What’s more, most roof tiles in the UK are actually made of concrete (see MarleyEternit, the industry leader in roofing materials).

Which internal features do you mean? I won’t speak for Europe as it’s too diverse (southern Italy favours marble over wood for floors, for example), but wood generally appears in the UK in internal doors, sometimes window frames, banisters, sometimes floors, sometimes kitchen work surfaces, sometimes fireplaces, it’s all a matter of personal taste. Is that what you mean?

Other than the natural hazard scenario (earthquake survivability of non-reinforced masonry is deplorable) I would think its a combination of tradition, fashion and local resource availability.

Especially in older times when transport logistics were not so global, if your local area didn’t have ready sources of clay and cheap fuel for a furnace, but had plenty of forests, guess what most houses are going to be made from? Following on, what tradition and taste will therefore develop , and what *human *resource will develop? I know around here, if i want to build a house from brick there are a million skilled tradesmen. If I want to build a house from wooden stick framing, I’m going to find it much, much harder to find a skilled tradesman. Other side of the country, opposite is often true. What we have where I live is an effectively unlimited huge clay resource, traditionally cheap natural gas and the worlds largest brickworks. Over east (one area I’m thinking of in particular) there is a massively developed forestry industry.

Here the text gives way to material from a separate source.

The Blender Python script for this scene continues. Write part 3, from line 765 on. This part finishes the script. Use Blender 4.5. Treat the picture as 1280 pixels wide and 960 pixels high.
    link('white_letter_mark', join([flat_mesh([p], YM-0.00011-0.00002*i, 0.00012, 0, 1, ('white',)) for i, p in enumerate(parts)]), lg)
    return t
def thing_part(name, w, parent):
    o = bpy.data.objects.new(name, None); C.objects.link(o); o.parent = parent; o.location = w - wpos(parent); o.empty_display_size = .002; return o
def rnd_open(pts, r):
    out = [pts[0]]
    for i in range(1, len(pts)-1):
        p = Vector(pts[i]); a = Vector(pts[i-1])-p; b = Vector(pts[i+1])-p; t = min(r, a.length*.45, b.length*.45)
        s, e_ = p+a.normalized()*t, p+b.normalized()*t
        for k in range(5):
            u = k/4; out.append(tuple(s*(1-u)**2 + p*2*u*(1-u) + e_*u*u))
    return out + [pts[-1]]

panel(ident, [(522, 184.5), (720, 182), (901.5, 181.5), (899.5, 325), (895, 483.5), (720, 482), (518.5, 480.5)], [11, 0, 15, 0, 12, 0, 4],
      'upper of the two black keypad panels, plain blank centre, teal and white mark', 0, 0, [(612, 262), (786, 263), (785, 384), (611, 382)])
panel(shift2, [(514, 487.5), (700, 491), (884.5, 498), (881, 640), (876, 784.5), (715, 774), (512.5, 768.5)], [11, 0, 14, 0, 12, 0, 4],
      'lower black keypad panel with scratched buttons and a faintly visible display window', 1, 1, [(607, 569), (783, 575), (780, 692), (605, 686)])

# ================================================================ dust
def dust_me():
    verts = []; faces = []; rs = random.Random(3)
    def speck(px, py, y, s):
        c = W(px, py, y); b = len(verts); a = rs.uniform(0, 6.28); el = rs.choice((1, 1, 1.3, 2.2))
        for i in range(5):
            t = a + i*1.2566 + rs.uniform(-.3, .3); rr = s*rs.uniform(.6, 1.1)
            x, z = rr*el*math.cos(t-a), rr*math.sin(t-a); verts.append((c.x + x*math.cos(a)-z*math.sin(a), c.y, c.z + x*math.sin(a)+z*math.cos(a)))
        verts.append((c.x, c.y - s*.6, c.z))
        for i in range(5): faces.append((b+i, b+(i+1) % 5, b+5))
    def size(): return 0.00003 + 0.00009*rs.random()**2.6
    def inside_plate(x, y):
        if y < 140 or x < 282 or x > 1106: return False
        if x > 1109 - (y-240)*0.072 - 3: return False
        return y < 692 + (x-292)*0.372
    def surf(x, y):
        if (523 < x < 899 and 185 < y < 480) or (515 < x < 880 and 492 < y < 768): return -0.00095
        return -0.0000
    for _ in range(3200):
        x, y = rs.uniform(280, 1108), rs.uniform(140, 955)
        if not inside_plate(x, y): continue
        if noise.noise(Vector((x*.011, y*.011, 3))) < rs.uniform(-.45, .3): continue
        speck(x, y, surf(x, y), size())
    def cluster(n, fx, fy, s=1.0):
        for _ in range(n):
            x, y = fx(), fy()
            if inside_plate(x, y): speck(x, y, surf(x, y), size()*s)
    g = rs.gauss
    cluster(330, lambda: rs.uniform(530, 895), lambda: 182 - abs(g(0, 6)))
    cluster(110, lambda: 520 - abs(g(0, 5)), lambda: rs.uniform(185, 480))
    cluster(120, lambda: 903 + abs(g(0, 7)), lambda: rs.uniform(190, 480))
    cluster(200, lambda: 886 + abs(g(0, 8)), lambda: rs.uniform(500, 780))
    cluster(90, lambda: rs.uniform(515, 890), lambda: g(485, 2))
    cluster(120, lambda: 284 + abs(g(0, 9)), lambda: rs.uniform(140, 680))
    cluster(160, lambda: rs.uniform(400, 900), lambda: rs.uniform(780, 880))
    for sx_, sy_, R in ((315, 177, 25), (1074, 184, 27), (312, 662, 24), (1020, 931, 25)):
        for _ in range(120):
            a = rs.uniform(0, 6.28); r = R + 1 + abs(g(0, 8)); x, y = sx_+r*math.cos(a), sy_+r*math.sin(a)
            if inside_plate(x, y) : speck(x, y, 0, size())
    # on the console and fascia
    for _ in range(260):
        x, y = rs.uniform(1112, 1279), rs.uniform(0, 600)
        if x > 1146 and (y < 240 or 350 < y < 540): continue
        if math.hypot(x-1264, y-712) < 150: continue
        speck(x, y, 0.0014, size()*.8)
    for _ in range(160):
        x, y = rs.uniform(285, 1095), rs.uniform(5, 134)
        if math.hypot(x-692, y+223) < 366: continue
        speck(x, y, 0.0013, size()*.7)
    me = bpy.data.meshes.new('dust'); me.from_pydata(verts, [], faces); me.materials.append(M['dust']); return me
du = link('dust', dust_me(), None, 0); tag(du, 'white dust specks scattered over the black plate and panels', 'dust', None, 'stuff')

Anyway I’m sure demographics and long held traditions play into it as well.

We have lots of wood here in America.

Sometimes we wake up with it.

Europe is full of old wooden houses also. Log cabin and timber frame house building techniques were brought here from Europe. Brick and stone are still popular building materials here also. You have to take a look at where people live. Brick will be in greater use in densely populated areas that support a brick making industry. Before railroads bricks wouldn’t have been shipped too far. Stone buildings are found all over this country, and adobe is heavily used in the southwest.